We place students into one of our 10 professional training studios to give you hands-on experience. Between a third to a half of your classes will be in these intensive studios. The rest? You’ll explore NYU’s curriculum in theatre studies courses, electives, and general education classes. And of course, you’ll hone your skills in the cast and crew of plenty of stage and screen productions.

So why study drama at NYU? First of all, you’re in New York City, just a few blocks from some of the greatest stages in the world. Also, not only do you get an excellent studio-based education, you also have access to a world-class liberal arts institution. You’ll be prepared both artistically and academically for the world beyond college.

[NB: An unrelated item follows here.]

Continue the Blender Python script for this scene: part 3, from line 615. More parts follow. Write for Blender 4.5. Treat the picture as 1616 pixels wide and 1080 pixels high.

When you graduate, you’ll earn a Bachelor of Fine Arts. Our alumni act on Broadway and beyond, design costumes for hit TV shows, lead arts workshops, and much more. Check out what they’ve done here.

Some Tips for the Road

  1. Not all of our arts performance programs live in the Tisch School of the Arts! If you’re an aspiring drummer, vocalist, or sculptor, for example, you might find a program that is a better fit for you in the Steinhardt School of Culture, Education, and Human Development.
  2. Do your research! Thanks to the internet, you can check out courses in each department, look up the interests of your future faculty, and connect with current students. Therefore, if you’re selecting a program on the Common App, make sure you’ve read the website first.
  3. Explore! Above all, regardless of which program you apply to, you’ll have the chance to take classes across many disciplines at NYU. If I hadn’t taken a risk and enrolled in a class outside my comfort zone, I wouldn’t have found my passion for performance studies.